Foto: Aktivitas Pengemis menggendong Balita di Trafik light Simpang Empat pusat kota Kabupaten Bireuen (doc) |
BIREUEN,REAKSINEWS.ID | Di balik lalu lintas padat Simpang Empat pusat Kota Bireuen, terselip pemandangan yang saban hari memancing rasa iba sekaligus amarah. Pengemis, sebagian menggendong balita, berdiri di setiap sudut lampu merah.
Mereka bergerak cepat saat lampu kendaraan berganti merah, menadahkan tangan, dan tak jarang memaksa. Ada yang menyebut ini sekadar cara bertahan hidup, tapi tak sedikit yang curiga: praktik ini terkoordinasi dan sengaja memanfaatkan anak sebagai alat mencari uang.
Fenomena pengemis yang menguasai Simpang Empat pusat Kota Bireuen kian marak dan meresahkan. Acap kali diantara pengemis yang membawa balita dengan memanfaatkan lampu lalu lintas sebagai lokasi mengais rupiah. Modus ini dinilai memanfaatkan rasa iba pengendara.
![]() |
Foto: Aktivitas Pengemis di Trafik light Simpang Empat Pusat kota kabupaten Bireuen (14/8) |
AR, seorang pengusaha lokal, mengaku sering menyaksikan aksi pengemis di empat penjuru simpang. “Ada yang marah jika tidak diberi uang. Bahkan pernah kendaraan jadi sasaran pelemparan,” ujarnya, Kamis (14/8/2025).
Tokoh agama Tgk ZK menyebut keberadaan pengemis di Bireuen bukan hal baru. Ia menilai bersedekah adalah amal mulia, namun tidak seharusnya dilakukan dengan modus Iba dan manipulatif. “Mengemis boleh saja jika memang benar-benar sesuai kondisi kehidupan dan berkelayakan, bukan dengan menipu atau menjadikan anak sebagai alat meraih simpati,” katanya.
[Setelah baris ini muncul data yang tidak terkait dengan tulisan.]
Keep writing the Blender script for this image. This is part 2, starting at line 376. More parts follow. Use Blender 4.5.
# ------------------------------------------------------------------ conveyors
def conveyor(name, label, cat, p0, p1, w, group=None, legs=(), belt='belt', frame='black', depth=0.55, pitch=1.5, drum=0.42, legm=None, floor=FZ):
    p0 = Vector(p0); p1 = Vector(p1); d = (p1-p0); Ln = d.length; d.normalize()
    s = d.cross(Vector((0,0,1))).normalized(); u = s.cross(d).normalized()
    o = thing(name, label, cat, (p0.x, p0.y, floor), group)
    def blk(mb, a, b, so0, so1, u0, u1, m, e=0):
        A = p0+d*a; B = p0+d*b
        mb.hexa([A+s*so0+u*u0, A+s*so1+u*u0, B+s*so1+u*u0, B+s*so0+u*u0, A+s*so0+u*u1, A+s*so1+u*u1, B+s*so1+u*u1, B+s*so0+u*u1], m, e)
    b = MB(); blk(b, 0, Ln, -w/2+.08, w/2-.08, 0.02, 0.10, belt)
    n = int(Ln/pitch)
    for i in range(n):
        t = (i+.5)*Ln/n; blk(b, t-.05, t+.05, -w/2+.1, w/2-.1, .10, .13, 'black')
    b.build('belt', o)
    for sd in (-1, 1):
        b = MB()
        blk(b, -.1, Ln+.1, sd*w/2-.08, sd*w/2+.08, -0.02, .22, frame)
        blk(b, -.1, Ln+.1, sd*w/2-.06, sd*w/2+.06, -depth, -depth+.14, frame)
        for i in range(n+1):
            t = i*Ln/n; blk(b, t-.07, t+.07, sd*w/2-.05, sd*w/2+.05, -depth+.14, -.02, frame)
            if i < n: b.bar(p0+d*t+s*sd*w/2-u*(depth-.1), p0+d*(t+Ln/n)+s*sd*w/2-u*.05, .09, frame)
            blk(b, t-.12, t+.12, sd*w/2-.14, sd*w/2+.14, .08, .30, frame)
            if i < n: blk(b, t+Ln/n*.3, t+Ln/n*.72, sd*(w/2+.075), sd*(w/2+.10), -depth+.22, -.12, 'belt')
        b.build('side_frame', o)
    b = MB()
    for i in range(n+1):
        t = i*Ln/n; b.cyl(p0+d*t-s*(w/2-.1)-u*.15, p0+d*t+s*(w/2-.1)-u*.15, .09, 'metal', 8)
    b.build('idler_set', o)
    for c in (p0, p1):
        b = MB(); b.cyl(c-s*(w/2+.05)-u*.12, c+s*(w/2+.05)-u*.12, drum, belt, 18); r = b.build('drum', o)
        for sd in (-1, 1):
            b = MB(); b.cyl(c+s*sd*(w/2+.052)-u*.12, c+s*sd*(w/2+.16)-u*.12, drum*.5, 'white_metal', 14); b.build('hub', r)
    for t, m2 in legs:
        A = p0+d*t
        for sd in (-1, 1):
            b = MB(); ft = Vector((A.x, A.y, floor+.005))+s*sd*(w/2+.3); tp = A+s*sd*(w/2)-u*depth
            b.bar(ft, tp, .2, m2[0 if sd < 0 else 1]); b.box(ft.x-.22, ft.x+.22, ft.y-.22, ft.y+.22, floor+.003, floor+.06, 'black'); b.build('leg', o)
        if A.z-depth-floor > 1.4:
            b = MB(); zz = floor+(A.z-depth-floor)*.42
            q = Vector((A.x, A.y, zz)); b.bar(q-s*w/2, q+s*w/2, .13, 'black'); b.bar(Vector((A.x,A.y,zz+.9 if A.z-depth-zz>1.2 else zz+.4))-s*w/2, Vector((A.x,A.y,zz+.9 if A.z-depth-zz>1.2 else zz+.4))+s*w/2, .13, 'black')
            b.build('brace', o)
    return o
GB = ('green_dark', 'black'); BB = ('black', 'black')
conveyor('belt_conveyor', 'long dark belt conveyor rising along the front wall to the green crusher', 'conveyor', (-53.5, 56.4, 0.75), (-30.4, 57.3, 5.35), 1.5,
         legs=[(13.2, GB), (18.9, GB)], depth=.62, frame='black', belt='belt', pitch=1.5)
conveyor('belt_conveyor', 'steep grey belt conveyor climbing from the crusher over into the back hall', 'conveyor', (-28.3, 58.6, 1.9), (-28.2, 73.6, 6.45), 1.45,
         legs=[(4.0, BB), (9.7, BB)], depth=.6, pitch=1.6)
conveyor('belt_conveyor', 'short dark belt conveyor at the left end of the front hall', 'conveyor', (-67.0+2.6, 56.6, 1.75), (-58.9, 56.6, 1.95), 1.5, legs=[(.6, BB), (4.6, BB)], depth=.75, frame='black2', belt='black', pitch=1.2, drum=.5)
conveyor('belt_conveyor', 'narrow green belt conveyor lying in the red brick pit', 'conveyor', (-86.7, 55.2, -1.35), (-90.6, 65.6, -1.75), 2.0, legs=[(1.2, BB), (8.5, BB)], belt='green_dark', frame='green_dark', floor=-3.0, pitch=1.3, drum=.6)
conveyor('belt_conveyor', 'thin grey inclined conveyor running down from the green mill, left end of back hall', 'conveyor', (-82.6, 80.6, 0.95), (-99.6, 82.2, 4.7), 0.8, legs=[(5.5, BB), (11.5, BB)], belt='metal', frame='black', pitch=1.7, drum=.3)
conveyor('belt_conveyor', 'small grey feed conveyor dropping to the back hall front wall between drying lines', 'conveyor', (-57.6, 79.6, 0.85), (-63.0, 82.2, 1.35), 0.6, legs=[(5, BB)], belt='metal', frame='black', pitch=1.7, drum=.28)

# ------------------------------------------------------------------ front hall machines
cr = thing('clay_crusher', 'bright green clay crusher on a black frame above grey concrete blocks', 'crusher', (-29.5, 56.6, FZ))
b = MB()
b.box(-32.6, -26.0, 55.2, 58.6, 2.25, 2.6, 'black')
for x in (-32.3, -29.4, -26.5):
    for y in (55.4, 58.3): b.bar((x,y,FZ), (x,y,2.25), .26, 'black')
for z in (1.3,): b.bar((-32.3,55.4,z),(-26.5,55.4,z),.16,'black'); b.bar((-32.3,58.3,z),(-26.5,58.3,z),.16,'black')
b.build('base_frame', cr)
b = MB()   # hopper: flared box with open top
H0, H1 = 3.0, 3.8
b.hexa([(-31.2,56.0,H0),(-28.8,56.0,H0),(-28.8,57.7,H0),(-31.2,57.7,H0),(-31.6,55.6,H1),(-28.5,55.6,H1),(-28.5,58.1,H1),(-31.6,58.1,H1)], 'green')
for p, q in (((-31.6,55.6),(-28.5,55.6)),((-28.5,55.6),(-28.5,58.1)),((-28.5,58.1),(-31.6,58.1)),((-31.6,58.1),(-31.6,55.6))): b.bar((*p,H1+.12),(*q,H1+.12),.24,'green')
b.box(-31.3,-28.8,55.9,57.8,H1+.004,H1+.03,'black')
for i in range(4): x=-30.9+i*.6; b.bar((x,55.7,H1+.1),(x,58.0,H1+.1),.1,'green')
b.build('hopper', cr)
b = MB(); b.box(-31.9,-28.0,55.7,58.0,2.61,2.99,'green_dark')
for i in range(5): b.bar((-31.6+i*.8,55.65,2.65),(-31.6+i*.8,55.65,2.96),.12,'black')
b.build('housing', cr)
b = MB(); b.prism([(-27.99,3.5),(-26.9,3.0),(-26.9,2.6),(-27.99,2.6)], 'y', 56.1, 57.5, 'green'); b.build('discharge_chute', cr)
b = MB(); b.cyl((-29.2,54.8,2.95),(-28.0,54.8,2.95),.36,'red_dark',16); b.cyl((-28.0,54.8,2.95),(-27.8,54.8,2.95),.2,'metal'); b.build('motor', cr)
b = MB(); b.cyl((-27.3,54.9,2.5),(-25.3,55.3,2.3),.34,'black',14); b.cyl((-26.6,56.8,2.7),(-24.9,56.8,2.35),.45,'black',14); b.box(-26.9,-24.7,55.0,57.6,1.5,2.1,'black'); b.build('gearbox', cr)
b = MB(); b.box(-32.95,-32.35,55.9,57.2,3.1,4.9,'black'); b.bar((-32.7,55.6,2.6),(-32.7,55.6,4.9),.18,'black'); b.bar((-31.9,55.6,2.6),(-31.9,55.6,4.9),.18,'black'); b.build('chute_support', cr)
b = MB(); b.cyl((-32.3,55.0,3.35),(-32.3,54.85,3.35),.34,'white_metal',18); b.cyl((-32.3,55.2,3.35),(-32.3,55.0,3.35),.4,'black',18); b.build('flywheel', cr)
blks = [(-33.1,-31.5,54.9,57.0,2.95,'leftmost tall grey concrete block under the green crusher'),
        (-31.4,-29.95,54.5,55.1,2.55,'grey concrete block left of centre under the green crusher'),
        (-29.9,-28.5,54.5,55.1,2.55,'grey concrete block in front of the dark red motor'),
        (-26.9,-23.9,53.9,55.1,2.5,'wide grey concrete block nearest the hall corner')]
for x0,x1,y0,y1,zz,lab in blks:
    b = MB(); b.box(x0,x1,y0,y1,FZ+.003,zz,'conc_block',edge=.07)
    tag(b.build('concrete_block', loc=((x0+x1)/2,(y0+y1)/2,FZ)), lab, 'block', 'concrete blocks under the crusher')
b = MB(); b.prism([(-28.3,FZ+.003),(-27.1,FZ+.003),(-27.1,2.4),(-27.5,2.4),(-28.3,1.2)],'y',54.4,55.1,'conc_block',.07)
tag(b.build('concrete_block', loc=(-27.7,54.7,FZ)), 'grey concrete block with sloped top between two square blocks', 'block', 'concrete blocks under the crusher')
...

Senada, tokoh masyarakat H AB menduga praktik ini seolah terkoordinasi. “Ada pengemis yang sama, tertangkap dalam operasi berkali-kali, tapi tetap beraktivitas. Balita selalu dijadikan objek,” ungkapnya.
Mereka menilai pemerintah daerah perlu segera bertindak. Regulasi tegas berbasis payung hukum dinilai penting untuk menghentikan praktik ini. “Jangan hanya menonton. Pemerintah punya banyak program untuk rakyat miskin, mulai dari program bantuan, pembinaan,hingga pemberdayaan. Semua harus dimanfaatkan agar fenomena ini tidak menjadi budaya,” tegas H AB.
Fenomena pengemis di simpang strategis ini menjadi sorotan karena menunjukkan dua masalah sekaligus: potret kemiskinan yang belum tertangani tuntas dan praktik eksploitasi anak di ruang publik.(**)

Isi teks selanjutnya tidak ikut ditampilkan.